What, then, are the issues that dominate those journals? In the main, they are highly abstract questions that often mean little to the person in the street. What is truth? Are thoughts states of the brain? What makes me the same person today as I was yesterday? How do our words succeed in referring to objects and properties? Are ethical sentences prescriptive or descriptive? The person in the street does not need to attend lectures in philosophy to understand the issues Peter Singer is talking about in his books and articles, though they do need and want those lectures to help them adjudicate the issues (a lot of students sign up for his courses). But the person in the street does typically need to attend a lecture in philosophy or to read some well-chosen words to understand what question is being asked when we ask what is truth. And questions like these are unlikely to enliven a dinner party or a trip to the airport in the way that a discussion of the morality of eating meat can.

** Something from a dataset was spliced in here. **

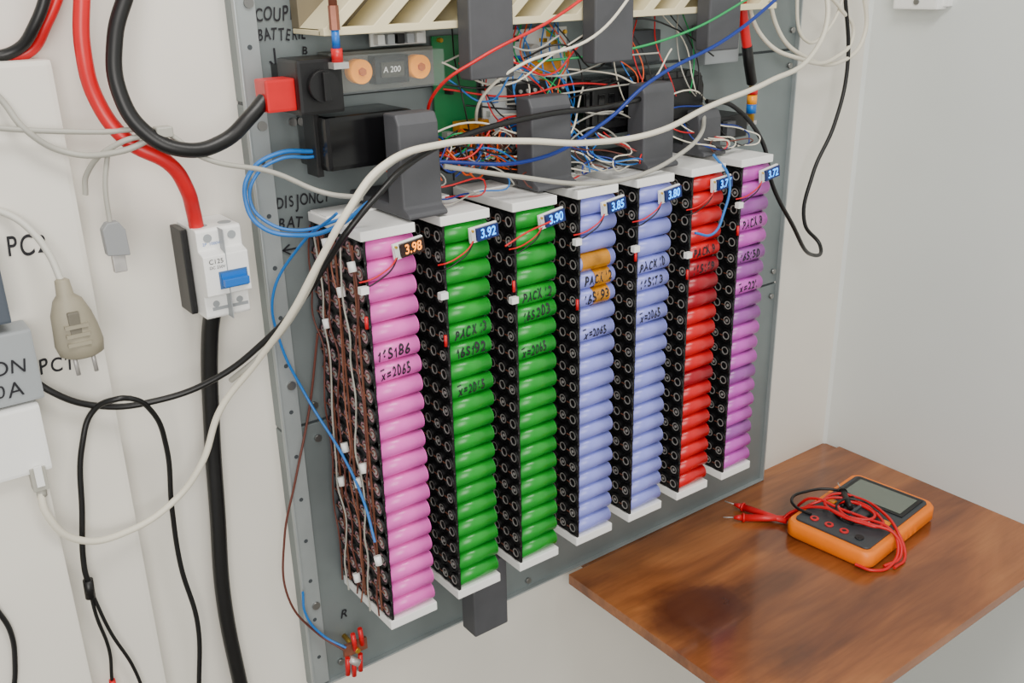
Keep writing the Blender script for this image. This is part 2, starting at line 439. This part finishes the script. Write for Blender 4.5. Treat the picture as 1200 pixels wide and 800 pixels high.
E=empty('battery_monitor_board',(0.82,1.11,1.58))
b=MB()
b.box(0.700,0.768,1.118,1.121,1.500,1.670,PCBG)
b.box(0.775,0.925,1.114,1.117,1.520,1.672,PCBW)
b.box(0.855,0.918,1.108,1.111,1.535,1.568,PCBG)
b.box(0.815,0.905,1.092,1.112,1.570,1.602,BLACK,bev=0.001)
for k in range(7):
    for zz in (1.577,1.592): b.cyl((0.822+k*0.0125,1.0915,zz),(0.822+k*0.0125,1.088,zz),0.0028,NICKEL,seg=8)
for k in range(48):
    x=random.uniform(0.705,0.920); z=random.uniform(1.51,1.665); s=random.uniform(.004,.012); t=random.uniform(.004,.008)
    b.box(x,x+s,1.104,1.1145 if x>.775 else 1.118,z,z+t,random.choice([BLACK,BLACK,NICKEL,TOGGLE,PCBW,BRASS]))
b.box(0.722,0.770,1.092,1.112,1.520,1.560,KAPT,bev=0.003)
b.box(0.845,0.900,1.095,1.112,1.612,1.630,KAPT,bev=0.003)
b.box(0.800,0.820,1.085,1.112,1.530,1.556,TOGGLE,bev=0.002)
b.cyl((0.79,1.100,1.64),(0.79,1.08,1.64),0.010,BLACK,seg=16)
b.cyl((0.85,1.110,1.645),(0.85,1.09,1.645),0.008,NICKEL,seg=16)
for x in (0.71,0.772,0.92):
    for z in (1.505,1.665): b.cyl((x,1.13,z),(x,1.110,z),0.003,BRASS,seg=6)
par(b.obj('boards'),E)
E=empty('relay_board',(0.62,1.1,1.67))
b=MB(); b.box(0.60,0.68,1.10,1.103,1.664,1.682,PCBW)
for k in range(5): b.box(0.604+k*0.014,0.614+k*0.014,1.088,1.10,1.666,1.678,[PCBW,GREYP,BLACK,GREYP,PCBW][k],bev=0.001)
b.box(0.63,0.65,1.103,1.1305,1.668,1.675,BLACK)
b.box(1.00,1.10,1.100,1.1305,1.612,1.66,mat('box_slate',(60,64,68),0.4),bev=0.003)
b.box(1.20,1.28,1.100,1.1305,1.60,1.66,GREYP,bev=0.003)
par(b.obj('modules'),E)

specs=[]
cm=[CORANGE,CORANGE,CORANGE,CRED,CBLUE,CWHITE,CBLACK,CWHITE,CBLUE,CDBLUE,CGREEN]
for k in range(60):
    xa=random.uniform(635,800); pts=[]
    x=xa
    for q in range(5):
        pts.append((x,random.uniform(1052,1105),1522+random.uniform(-30,30))); x+=random.uniform(-35,40)
    specs.append((pts,random.uniform(.8,1.5),cm[k%len(cm)] if k<30 else random.choice([CORANGE,CORANGE,CORANGE,CBROWN,CBLACK])))
for k in range(38):
    xa=random.uniform(600,1180); m=random.choice([CWHITE,CRED,CBLUE,CBLACK,CGREY,CWHITE,CDBLUE,CBROWN])
    specs.append(([(xa,1100,1545),(xa+random.uniform(-20,30),1060,1520),(xa+random.uniform(-10,60),1040,1500),(xa+random.uniform(0,90),1020,1487),(xa+random.uniform(20,110),1035,1478)],1.1,m))
for k in range(28):
    xa=random.uniform(690,1150); m=random.choice([CWHITE,CBLUE,CBLACK,CGREY,CORANGE,CGREEN,CBLACK,CRED])
    specs.append(([(xa,1105,1680),(xa+random.uniform(-30,30),1085,1640),(xa+random.uniform(-40,40),1058,1590),(xa+random.uniform(-60,60),1075,1540)],1.0,m))
for k in range(24):
    xa=random.uniform(620,950); L=random.uniform(120,300); z0=random.uniform(1500,1650); m=random.choice([CWHITE,CBLUE,CBLACK,CGREY,CDBLUE,CRED,CWHITE,CBLACK])
    specs.append(([(xa,1085,z0),(xa+L*.3,1052,z0+random.uniform(-35,35)),(xa+L*.7,1050,z0+random.uniform(-45,30)),(xa+L,1055 if xa+L<1180 else 1085,z0+random.uniform(-30,30))],1.3,m))
bundle('signal_wire_bundle',specs)

b=MB()
b.cyl((1.308,1.09,1.500),(1.308,1.09,1.560),0.006,BRASS,seg=8)
b.cyl((1.308,1.09,1.530),(1.308,1.09,1.545),0.0085,YELLOW,seg=14)
b.cyl((1.308,1.09,1.515),(1.308,1.09,1.530),0.0085,TOGGLE,seg=14)
b.box(1.298,1.318,1.085,1.1305,1.496,1.503,NICKEL)
b.cyl((1.308,1.09,1.546),(1.308,1.09,1.556),0.009,CRED,seg=14)
b.obj('terminal_stud')
b=MB(); b.box(1.195,1.265,1.06,1.1305,1.485,1.522,BLACK,bev=0.003); b.box(1.205,1.225,1.05,1.06,1.49,1.515,DGREY,bev=0.001); b.obj('cable_clamp')

b=MB()
b.cyl((0.500,1.1305,0.812),(0.500,1.085,0.812),0.004,BRASS,seg=8)
b.box(0.482,0.520,1.094,1.100,0.802,0.822,COPPER,bev=0.001)
for (x,z) in ((0.482,0.775),(0.492,0.768),(0.503,0.772),(0.496,0.842),(0.508,0.846)):
    b.cyl((x,1.09,z),(x+0.002,1.09,z+(0.03 if z<.8 else -.03)),0.0036,CRED,seg=12)
b.cyl((0.487,1.092,0.80),(0.500,1.086,0.79),0.006,NICKEL,seg=8)
b.obj('terminal_lugs')

# ---------------- breaker
E=empty('circuit_breaker',(0.37,1.11,1.42))
b=MB()
b.prism([(1.15,1.368),(1.088,1.368),(1.086,1.371),(1.086,1.396),(1.072,1.400),(1.072,1.448),(1.086,1.452),(1.086,1.474),(1.089,1.477),(1.15,1.477)],0.348,0.402,PWHITE,'x')
par(b.obj('breaker_case',bevel=0.0012),E)
b=MB()
b.box(0.339,0.347,1.112,1.15,1.370,1.474,BLACK,bev=0.002)
b.box(0.3745,0.3755,1.0715,1.147,1.3685,1.4765,GREYP)
b.box(0.364,0.398,1.0705,1.073,1.407,1.428,mat('breaker_recess',(60,100,150),0.5))
b.box(0.366,0.396,1.060,1.072,1.411,1.420,TOGGLE,bev=0.001)
b.box(0.366,0.396,1.069,1.072,1.420,1.426,TOGGLE)
b.box(0.356,0.400,1.0855,1.0862,1.378,1.382,GREYP)
for x in (0.361,0.390):
    b.cyl((x,1.0862,1.466),(x,1.085,1.466),0.005,GREYP,seg=16); b.cyl((x,1.0862,1.386),(x,1.085,1.386),0.004,GREYP,seg=16)
    b.cyl((x,1.105,1.4775),(x,1.105,1.4765),0.008,GREYP,seg=16)
par(b.obj('toggle_and_terminals'),E)
for (s,x,z,sz,m) in (('C125',0.354,1.441,0.008,INK),('DC 250V',0.354,1.434,0.005,INK),('2P  1000V',0.354,1.459,0.005,TOGGLE)):
    par(walltext('label',s,x,1.0712 if z<1.45 else 1.0853,z,sz,m,shear=0,hand=False),E)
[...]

How much does this matter? Why should a philosopher’s day at the office concern matters that are immediately transparent to the person in the street? This question has been the subject of a good deal of soul searching by philosophers in recent times. Some of it was sparked by David McNaughton’s presidential address at the 53rd Annual Meeting of the Florida Philosophical Association, back in 2007, titled ‘Why Is So Much Philosophy So Tedious?’ I first thought that McNaughton’s address was courageous in the sense made famous by Yes Minister. I was wrong. Many philosophers welcomed his comments. They said that though there are bound to be philosophical topics of a highly technical nature that elude the understanding of the person in the street – Does Bell’s theorem really tell us that determinism is false? and, How should we respond to the discovery that Naive Set Theory is inconsistent? are examples – most of what we philosophers do at the office should make sense to the person in the street. Granted, explaining what’s at issue may call for a lecture or some well-chosen words of elucidation, but after the elucidation has been given, it should be clear what question it is that is being addressed and why it is worth addressing. I am not suggesting that the answers to the questions should be clear. Philosophy is rightly concerned with hard questions, and hard questions don’t have obvious answers. That’s what makes them hard. I am suggesting that what it is that may be hard to answer should be clear and should be clearly worth answering. Unfortunately, much current writing in philosophy fails this test. I might go on to give examples and name names. However, I am not that courageous. (McNaughton does name names, so to that extent he was being courageous; if you are interested, the text of his address is available online.)
That’s a long preamble to a review of a collection of reviews (and the odd short essay). Its point is that Bernard Williams, in these reviews, shows us how it should be done. He gives us a masterclass in writing about a whole range of philosophical questions in a way that is accessible, makes clear why we should be thinking about the question or questions the book under review raises, and where he himself stands on the issues. Well, not quite. Some of the books aren’t works of philosophy, though most are, and one or two of the reviews tell us why the question that the book raises isn’t worth raising to start with. This reviewer is glad he didn’t write one of those books.
As you would expect, the most interesting reviews are the ones devoted to the most important books. It is fascinating to see Williams – a major figure in philosophy in his own right, and also someone who was famously clever – engaging with the ideas in one or another agenda setting work. For me the highlights of the seventy-one chapters are his reviews cum short essays on Derek Parfit’s Reasons and Persons, Robert Nozick’s Anarchy, State, and Utopia, and Philosophical Explanations, Hilary Putnam’s Realism with a Human Face (which he didn’t like), and Thomas Nagel’s The View from Nowhere and The Last Word.
I don’t recommend taking this book to dinner parties or handing it out to taxi drivers, but for those who wonder what philosophers do at the office, I do recommend reading it.